Written request:
Set down all of the data exactly as it appears.

BEGIN Extracted data

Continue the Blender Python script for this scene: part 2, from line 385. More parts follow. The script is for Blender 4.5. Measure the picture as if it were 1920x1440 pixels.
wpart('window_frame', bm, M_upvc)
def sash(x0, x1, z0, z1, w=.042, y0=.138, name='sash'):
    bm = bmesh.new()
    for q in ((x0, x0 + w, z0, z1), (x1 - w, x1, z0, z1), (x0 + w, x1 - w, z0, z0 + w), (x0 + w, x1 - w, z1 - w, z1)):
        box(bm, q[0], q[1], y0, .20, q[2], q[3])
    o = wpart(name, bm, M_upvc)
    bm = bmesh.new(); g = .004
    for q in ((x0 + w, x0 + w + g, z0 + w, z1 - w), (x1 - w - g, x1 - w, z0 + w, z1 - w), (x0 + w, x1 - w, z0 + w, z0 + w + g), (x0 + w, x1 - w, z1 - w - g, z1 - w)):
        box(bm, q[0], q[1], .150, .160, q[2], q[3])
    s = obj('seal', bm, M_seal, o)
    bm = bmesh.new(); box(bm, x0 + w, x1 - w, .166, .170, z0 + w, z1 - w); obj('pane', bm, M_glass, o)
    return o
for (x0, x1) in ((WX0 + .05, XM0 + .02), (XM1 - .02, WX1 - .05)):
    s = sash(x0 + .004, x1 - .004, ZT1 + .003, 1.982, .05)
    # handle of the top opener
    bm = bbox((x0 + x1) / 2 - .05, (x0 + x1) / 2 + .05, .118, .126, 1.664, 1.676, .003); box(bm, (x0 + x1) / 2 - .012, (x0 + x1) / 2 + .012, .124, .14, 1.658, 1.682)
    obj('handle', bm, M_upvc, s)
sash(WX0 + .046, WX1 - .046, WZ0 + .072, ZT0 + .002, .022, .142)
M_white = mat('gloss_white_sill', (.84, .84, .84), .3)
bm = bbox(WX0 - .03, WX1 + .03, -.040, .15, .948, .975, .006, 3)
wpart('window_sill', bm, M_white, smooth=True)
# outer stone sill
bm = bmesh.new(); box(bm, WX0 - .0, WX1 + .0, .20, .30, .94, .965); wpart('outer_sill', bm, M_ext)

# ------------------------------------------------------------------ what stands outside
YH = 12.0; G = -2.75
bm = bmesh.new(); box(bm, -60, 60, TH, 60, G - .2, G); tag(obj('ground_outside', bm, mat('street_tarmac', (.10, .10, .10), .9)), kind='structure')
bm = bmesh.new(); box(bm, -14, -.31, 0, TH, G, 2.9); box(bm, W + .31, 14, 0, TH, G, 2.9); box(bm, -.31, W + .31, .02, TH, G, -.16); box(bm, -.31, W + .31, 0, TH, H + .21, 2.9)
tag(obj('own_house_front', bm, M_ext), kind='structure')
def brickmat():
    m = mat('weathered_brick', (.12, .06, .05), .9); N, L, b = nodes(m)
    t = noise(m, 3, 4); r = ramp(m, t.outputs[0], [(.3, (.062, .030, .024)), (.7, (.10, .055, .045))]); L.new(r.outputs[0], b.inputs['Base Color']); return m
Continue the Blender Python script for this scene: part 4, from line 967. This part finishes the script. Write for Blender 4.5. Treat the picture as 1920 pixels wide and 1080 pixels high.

END Extracted data

Expected answer:
Continue the Blender Python script for this scene: part 2, from line 385. More parts follow. The script is for Blender 4.5. Measure the picture as if it were 1920x1440 pixels.
wpart('window_frame', bm, M_upvc)
def sash(x0, x1, z0, z1, w=.042, y0=.138, name='sash'):
    bm = bmesh.new()
    for q in ((x0, x0 + w, z0, z1), (x1 - w, x1, z0, z1), (x0 + w, x1 - w, z0, z0 + w), (x0 + w, x1 - w, z1 - w, z1)):
        box(bm, q[0], q[1], y0, .20, q[2], q[3])
    o = wpart(name, bm, M_upvc)
    bm = bmesh.new(); g = .004
    for q in ((x0 + w, x0 + w + g, z0 + w, z1 - w), (x1 - w - g, x1 - w, z0 + w, z1 - w), (x0 + w, x1 - w, z0 + w, z0 + w + g), (x0 + w, x1 - w, z1 - w - g, z1 - w)):
        box(bm, q[0], q[1], .150, .160, q[2], q[3])
    s = obj('seal', bm, M_seal, o)
    bm = bmesh.new(); box(bm, x0 + w, x1 - w, .166, .170, z0 + w, z1 - w); obj('pane', bm, M_glass, o)
    return o
for (x0, x1) in ((WX0 + .05, XM0 + .02), (XM1 - .02, WX1 - .05)):
    s = sash(x0 + .004, x1 - .004, ZT1 + .003, 1.982, .05)
    # handle of the top opener
    bm = bbox((x0 + x1) / 2 - .05, (x0 + x1) / 2 + .05, .118, .126, 1.664, 1.676, .003); box(bm, (x0 + x1) / 2 - .012, (x0 + x1) / 2 + .012, .124, .14, 1.658, 1.682)
    obj('handle', bm, M_upvc, s)
sash(WX0 + .046, WX1 - .046, WZ0 + .072, ZT0 + .002, .022, .142)
M_white = mat('gloss_white_sill', (.84, .84, .84), .3)
bm = bbox(WX0 - .03, WX1 + .03, -.040, .15, .948, .975, .006, 3)
wpart('window_sill', bm, M_white, smooth=True)
# outer stone sill
bm = bmesh.new(); box(bm, WX0 - .0, WX1 + .0, .20, .30, .94, .965); wpart('outer_sill', bm, M_ext)

# ------------------------------------------------------------------ what stands outside
YH = 12.0; G = -2.75
bm = bmesh.new(); box(bm, -60, 60, TH, 60, G - .2, G); tag(obj('ground_outside', bm, mat('street_tarmac', (.10, .10, .10), .9)), kind='structure')
bm = bmesh.new(); box(bm, -14, -.31, 0, TH, G, 2.9); box(bm, W + .31, 14, 0, TH, G, 2.9); box(bm, -.31, W + .31, .02, TH, G, -.16); box(bm, -.31, W + .31, 0, TH, H + .21, 2.9)
tag(obj('own_house_front', bm, M_ext), kind='structure')
def brickmat():
    m = mat('weathered_brick', (.12, .06, .05), .9); N, L, b = nodes(m)
    t = noise(m, 3, 4); r = ramp(m, t.outputs[0], [(.3, (.062, .030, .024)), (.7, (.10, .055, .045))]); L.new(r.outputs[0], b.inputs['Base Color']); return m
Continue the Blender Python script for this scene: part 4, from line 967. This part finishes the script. Write for Blender 4.5. Treat the picture as 1920 pixels wide and 1080 pixels high.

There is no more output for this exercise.